Material ▸
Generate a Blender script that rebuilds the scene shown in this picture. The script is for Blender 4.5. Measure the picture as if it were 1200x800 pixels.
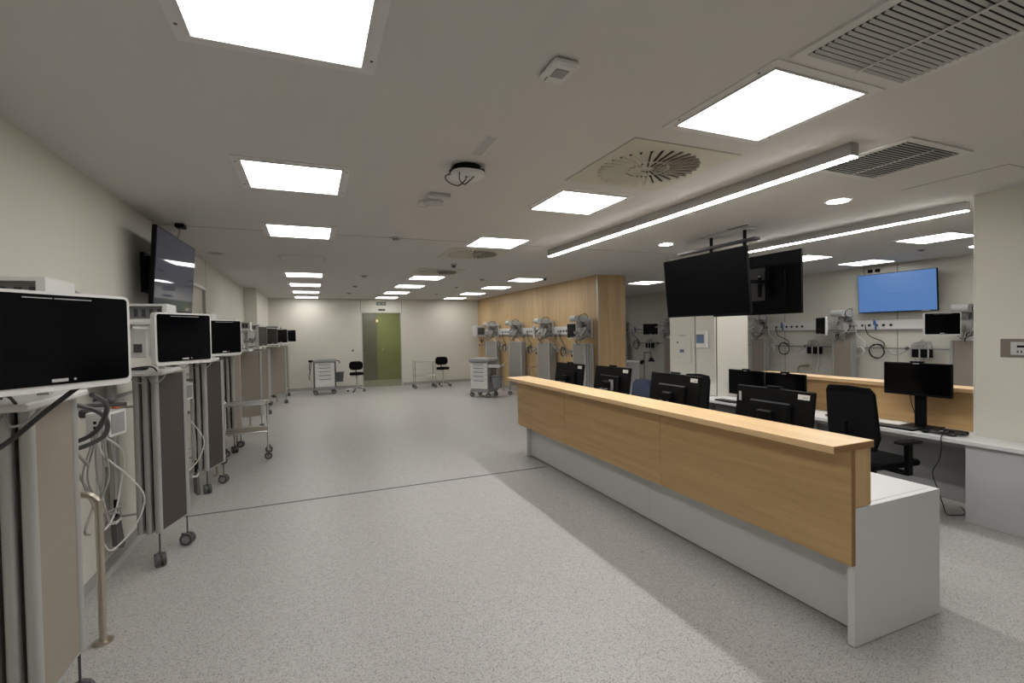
import bpy, bmesh, math, random
from mathutils import Vector, Matrix, Euler
for o in list(bpy.data.objects): bpy.data.objects.remove(o)
S = bpy.context.scene
COL = S.collection
PI = math.pi
R = math.radians
random.seed(4)

# ------------------------------------------------------------------ camera
CAM_H = 1.70
cd = bpy.data.cameras.new('camera')
cd.sensor_fit = 'HORIZONTAL'; cd.sensor_width = 36.0
cd.lens = 564.43 / 1200 * 36
cd.clip_start = 0.05; cd.clip_end = 100
cam = bpy.data.objects.new('camera', cd); COL.objects.link(cam)
cam.matrix_world = Matrix(((0.92243296, 0.02444345, -0.38538286, 0),
                           (-0.38573092, 0.01144117, -0.92254038, 0),
                           (-0.01814084, 0.99963574, 0.01998231, CAM_H),
                           (0, 0, 0, 1)))
S.camera = cam
# ------------------------------------------------------------------ world and view
w = bpy.data.worlds.new('world'); S.world = w; w.use_nodes = True
w.node_tree.nodes['Background'].inputs[0].default_value = (0.5, 0.5, 0.5, 1)
w.node_tree.nodes['Background'].inputs[1].default_value = 0.02
S.view_settings.view_transform = 'Standard'; S.view_settings.look = 'None'
S.view_settings.gamma = 1; S.view_settings.exposure = 0.0
S.view_settings.use_curve_mapping = False
PANEL_L = 10.5      # radiance of the square ceiling panels
LINE_L = 75.0      # radiance of the suspended line lamps
SPOT_L = 44.0
H = 2.83           # ceiling height

# ------------------------------------------------------------------ materials
def nt(m): return m.node_tree.nodes, m.node_tree.links
def mat(name, col, rough=0.6, metal=0.0, spec=0.5, bump=0.0, bscale=200, vary=0.0, vscale=4, coat=0.0):
    m = bpy.data.materials.new(name); m.use_nodes = True
    n, l = nt(m); b = n['Principled BSDF']
    b.inputs['Base Color'].default_value = (*col, 1)
    b.inputs['Roughness'].default_value = rough
    b.inputs['Metallic'].default_value = metal
    b.inputs['Specular IOR Level'].default_value = spec
    b.inputs['Coat Weight'].default_value = coat
    tc = n.new('ShaderNodeTexCoord')
    if vary:
        no = n.new('ShaderNodeTexNoise'); no.inputs['Scale'].default_value = vscale; no.inputs['Detail'].default_value = 4
        mx = n.new('ShaderNodeMix'); mx.data_type = 'RGBA'
        mx.inputs[6].default_value = (*[c * (1 - vary) for c in col], 1)
        mx.inputs[7].default_value = (*[min(1, c * (1 + vary)) for c in col], 1)
        l.new(tc.outputs['Object'], no.inputs['Vector']); l.new(no.outputs['Fac'], mx.inputs[0])
        l.new(mx.outputs[2], b.inputs['Base Color'])
    if bump:
        no = n.new('ShaderNodeTexNoise'); no.inputs['Scale'].default_value = bscale; no.inputs['Detail'].default_value = 3
        bp = n.new('ShaderNodeBump'); bp.inputs['Strength'].default_value = bump; bp.inputs['Distance'].default_value = 0.002
        l.new(tc.outputs['Object'], no.inputs['Vector']); l.new(no.outputs['Fac'], bp.inputs['Height'])
        l.new(bp.outputs['Normal'], b.inputs['Normal'])
    return m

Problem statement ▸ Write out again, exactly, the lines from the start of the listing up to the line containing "# ceiling height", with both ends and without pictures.

Correct result ▸
Generate a Blender script that rebuilds the scene shown in this picture. The script is for Blender 4.5. Measure the picture as if it were 1200x800 pixels.
import bpy, bmesh, math, random
from mathutils import Vector, Matrix, Euler
for o in list(bpy.data.objects): bpy.data.objects.remove(o)
S = bpy.context.scene
COL = S.collection
PI = math.pi
R = math.radians
random.seed(4)

# ------------------------------------------------------------------ camera
CAM_H = 1.70
cd = bpy.data.cameras.new('camera')
cd.sensor_fit = 'HORIZONTAL'; cd.sensor_width = 36.0
cd.lens = 564.43 / 1200 * 36
cd.clip_start = 0.05; cd.clip_end = 100
cam = bpy.data.objects.new('camera', cd); COL.objects.link(cam)
cam.matrix_world = Matrix(((0.92243296, 0.02444345, -0.38538286, 0),
                           (-0.38573092, 0.01144117, -0.92254038, 0),
                           (-0.01814084, 0.99963574, 0.01998231, CAM_H),
                           (0, 0, 0, 1)))
S.camera = cam
# ------------------------------------------------------------------ world and view
w = bpy.data.worlds.new('world'); S.world = w; w.use_nodes = True
w.node_tree.nodes['Background'].inputs[0].default_value = (0.5, 0.5, 0.5, 1)
w.node_tree.nodes['Background'].inputs[1].default_value = 0.02
S.view_settings.view_transform = 'Standard'; S.view_settings.look = 'None'
S.view_settings.gamma = 1; S.view_settings.exposure = 0.0
S.view_settings.use_curve_mapping = False
PANEL_L = 10.5      # radiance of the square ceiling panels
LINE_L = 75.0      # radiance of the suspended line lamps
SPOT_L = 44.0
H = 2.83           # ceiling height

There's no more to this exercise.